-- The exercise --
Reproduce exactly the lines from the one containing "Reconstruct this image" through the one containing "return np.array([u, math.cos(PITCH)", both included, and nothing else.

-- Provided records --
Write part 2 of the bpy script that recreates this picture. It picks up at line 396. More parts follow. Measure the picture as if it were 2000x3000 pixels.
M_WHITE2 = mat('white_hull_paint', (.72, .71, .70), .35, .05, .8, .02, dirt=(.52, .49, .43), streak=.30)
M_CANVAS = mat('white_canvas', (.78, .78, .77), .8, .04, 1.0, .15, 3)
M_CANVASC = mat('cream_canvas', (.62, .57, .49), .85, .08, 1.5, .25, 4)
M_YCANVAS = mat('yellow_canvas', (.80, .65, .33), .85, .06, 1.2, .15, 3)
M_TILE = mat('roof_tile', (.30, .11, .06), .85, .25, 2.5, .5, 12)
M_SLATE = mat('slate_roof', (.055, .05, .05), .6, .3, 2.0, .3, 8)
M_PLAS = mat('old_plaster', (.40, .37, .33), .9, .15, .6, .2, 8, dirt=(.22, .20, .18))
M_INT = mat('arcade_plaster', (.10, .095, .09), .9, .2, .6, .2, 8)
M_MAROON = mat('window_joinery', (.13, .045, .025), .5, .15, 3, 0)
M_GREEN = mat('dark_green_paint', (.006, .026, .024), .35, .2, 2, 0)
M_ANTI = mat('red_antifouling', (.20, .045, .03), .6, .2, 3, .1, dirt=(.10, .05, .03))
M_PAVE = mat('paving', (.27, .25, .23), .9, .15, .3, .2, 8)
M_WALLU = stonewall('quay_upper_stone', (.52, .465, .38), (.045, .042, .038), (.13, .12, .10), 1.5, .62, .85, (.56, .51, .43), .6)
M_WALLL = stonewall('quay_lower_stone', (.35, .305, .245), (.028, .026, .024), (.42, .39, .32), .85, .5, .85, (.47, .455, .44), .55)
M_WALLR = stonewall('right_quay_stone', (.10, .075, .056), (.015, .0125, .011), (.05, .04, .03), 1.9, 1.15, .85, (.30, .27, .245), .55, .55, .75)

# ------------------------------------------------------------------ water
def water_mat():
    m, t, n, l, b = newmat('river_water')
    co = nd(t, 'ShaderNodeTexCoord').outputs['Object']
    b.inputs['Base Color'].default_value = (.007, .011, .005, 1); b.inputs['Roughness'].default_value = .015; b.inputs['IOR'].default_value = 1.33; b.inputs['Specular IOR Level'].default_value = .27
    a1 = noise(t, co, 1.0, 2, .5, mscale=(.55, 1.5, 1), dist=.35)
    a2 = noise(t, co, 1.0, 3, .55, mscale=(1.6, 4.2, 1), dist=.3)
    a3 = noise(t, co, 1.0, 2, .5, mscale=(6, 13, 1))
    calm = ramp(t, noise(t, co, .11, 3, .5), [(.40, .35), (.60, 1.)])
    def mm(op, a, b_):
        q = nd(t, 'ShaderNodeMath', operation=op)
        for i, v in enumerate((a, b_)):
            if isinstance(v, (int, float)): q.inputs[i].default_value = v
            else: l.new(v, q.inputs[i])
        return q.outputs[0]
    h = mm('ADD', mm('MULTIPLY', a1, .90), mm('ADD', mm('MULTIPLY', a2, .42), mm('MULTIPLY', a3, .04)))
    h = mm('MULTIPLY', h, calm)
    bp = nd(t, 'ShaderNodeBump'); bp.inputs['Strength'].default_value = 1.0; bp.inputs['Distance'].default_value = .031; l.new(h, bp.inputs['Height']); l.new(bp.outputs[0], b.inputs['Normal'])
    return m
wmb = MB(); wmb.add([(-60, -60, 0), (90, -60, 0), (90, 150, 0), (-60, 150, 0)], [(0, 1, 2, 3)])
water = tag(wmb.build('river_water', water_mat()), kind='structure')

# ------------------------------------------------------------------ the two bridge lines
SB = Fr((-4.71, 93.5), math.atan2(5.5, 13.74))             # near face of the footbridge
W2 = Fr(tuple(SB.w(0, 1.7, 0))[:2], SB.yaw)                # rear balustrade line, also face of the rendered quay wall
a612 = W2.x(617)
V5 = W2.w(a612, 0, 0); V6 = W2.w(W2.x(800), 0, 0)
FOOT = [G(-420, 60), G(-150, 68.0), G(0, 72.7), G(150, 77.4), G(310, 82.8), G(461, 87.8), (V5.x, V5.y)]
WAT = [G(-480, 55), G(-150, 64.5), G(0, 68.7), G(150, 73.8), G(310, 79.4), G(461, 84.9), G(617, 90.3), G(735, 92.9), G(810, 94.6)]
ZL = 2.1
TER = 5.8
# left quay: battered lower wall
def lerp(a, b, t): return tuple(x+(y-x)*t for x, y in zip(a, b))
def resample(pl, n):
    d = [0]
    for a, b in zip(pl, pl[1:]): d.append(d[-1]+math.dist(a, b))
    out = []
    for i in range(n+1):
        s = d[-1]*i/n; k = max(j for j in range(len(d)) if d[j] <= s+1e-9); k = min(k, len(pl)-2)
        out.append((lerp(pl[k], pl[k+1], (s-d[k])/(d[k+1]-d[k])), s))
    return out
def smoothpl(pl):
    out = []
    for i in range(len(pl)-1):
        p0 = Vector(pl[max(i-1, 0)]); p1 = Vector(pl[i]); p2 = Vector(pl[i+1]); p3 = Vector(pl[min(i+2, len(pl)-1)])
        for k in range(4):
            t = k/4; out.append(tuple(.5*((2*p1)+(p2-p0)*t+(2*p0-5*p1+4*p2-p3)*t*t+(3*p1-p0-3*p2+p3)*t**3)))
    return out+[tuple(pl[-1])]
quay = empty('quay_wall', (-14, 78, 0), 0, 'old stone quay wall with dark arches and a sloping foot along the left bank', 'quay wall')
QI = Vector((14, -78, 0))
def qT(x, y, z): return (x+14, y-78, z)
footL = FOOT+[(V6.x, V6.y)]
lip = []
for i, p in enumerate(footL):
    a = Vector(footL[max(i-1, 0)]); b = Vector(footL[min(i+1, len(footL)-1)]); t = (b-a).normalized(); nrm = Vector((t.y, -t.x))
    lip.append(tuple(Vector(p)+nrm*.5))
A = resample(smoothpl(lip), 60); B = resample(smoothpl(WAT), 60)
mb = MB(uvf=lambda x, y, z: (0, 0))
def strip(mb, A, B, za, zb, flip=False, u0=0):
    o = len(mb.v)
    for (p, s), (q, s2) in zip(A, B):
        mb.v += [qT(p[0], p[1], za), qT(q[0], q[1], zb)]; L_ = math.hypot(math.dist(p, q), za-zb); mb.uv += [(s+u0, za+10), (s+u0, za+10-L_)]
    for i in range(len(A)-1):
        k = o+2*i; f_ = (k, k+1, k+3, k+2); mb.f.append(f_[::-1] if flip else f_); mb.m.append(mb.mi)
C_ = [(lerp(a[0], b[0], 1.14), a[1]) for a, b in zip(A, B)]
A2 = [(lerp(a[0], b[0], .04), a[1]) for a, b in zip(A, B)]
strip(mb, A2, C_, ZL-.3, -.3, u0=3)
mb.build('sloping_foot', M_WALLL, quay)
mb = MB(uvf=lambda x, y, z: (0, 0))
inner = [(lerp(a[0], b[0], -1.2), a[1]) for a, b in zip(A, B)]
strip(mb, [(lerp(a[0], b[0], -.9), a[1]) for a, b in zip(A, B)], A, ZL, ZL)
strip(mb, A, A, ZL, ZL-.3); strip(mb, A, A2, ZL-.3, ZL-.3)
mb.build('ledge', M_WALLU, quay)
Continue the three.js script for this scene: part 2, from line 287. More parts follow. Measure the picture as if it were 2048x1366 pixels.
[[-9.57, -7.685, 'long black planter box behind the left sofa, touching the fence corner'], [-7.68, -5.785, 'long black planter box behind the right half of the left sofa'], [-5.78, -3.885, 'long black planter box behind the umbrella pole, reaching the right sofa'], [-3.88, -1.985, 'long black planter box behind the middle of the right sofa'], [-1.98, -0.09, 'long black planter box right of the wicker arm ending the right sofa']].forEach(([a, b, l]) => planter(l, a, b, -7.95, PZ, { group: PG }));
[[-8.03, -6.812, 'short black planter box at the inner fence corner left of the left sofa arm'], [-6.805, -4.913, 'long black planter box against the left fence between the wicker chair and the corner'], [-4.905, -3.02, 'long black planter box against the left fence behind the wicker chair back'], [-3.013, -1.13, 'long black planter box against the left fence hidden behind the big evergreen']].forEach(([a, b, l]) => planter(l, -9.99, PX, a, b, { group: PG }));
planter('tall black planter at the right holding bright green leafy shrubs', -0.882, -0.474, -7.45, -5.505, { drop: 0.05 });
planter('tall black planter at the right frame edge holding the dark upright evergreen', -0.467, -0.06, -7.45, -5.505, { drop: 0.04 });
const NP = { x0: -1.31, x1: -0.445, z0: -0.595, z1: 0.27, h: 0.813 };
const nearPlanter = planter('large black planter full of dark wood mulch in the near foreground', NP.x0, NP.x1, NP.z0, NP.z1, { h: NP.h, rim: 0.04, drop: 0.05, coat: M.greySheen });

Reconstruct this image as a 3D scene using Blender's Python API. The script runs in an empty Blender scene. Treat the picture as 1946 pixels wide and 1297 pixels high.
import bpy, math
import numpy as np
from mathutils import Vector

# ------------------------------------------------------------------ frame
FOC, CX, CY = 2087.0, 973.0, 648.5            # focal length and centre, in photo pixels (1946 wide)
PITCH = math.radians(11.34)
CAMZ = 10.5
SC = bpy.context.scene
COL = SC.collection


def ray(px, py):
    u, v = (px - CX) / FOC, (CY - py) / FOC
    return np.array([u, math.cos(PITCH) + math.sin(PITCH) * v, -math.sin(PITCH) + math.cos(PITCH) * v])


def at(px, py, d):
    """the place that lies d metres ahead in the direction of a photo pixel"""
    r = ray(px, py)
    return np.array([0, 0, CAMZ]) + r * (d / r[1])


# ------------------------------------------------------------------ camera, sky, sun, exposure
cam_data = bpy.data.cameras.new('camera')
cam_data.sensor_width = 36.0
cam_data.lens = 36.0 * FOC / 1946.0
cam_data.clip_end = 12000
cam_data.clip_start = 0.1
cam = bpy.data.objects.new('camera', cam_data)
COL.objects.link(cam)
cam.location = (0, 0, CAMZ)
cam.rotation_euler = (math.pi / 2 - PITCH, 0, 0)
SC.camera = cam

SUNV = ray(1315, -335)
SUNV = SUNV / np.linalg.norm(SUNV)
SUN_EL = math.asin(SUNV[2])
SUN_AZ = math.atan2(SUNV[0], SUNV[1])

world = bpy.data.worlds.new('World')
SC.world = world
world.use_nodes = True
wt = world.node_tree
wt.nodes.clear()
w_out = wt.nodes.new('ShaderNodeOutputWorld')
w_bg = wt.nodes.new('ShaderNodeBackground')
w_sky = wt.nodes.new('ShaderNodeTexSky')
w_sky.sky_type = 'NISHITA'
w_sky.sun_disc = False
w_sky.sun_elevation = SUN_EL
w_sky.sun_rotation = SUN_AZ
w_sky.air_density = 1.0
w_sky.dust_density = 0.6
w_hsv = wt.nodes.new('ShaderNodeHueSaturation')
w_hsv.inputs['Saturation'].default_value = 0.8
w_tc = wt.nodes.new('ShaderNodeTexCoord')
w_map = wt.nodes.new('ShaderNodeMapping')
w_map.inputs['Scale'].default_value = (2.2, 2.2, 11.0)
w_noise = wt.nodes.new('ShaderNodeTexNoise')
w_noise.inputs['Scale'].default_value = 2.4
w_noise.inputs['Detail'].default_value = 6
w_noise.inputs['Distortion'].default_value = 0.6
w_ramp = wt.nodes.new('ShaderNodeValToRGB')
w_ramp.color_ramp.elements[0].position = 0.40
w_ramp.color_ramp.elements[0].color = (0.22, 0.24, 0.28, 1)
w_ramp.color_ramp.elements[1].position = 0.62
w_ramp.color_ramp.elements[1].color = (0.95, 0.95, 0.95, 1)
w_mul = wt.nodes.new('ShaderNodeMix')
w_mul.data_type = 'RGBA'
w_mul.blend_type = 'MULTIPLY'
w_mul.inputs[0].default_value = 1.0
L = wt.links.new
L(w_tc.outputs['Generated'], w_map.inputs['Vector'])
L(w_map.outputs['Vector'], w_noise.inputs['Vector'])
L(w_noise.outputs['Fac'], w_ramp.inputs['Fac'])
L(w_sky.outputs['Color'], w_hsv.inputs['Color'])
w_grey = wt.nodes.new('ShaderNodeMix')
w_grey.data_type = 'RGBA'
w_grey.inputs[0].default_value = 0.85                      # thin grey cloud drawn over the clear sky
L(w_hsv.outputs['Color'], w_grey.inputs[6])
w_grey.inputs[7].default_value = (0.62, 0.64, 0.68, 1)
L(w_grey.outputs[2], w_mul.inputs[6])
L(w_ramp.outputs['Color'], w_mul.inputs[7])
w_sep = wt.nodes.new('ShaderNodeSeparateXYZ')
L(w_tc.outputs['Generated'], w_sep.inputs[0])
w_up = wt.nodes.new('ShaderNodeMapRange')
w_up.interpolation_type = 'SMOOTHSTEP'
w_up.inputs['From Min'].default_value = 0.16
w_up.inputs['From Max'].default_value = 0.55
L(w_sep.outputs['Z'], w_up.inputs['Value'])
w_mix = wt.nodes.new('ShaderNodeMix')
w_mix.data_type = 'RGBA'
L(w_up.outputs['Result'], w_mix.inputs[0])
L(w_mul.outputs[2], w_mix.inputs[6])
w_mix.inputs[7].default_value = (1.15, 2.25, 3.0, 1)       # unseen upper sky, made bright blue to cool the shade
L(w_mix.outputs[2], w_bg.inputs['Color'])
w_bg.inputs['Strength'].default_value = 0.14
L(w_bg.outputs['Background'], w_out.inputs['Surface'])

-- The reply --
Reconstruct this image as a 3D scene using Blender's Python API. The script runs in an empty Blender scene. Treat the picture as 1946 pixels wide and 1297 pixels high.
import bpy, math
import numpy as np
from mathutils import Vector

# ------------------------------------------------------------------ frame
FOC, CX, CY = 2087.0, 973.0, 648.5            # focal length and centre, in photo pixels (1946 wide)
PITCH = math.radians(11.34)
CAMZ = 10.5
SC = bpy.context.scene
COL = SC.collection


def ray(px, py):
    u, v = (px - CX) / FOC, (CY - py) / FOC
    return np.array([u, math.cos(PITCH) + math.sin(PITCH) * v, -math.sin(PITCH) + math.cos(PITCH) * v])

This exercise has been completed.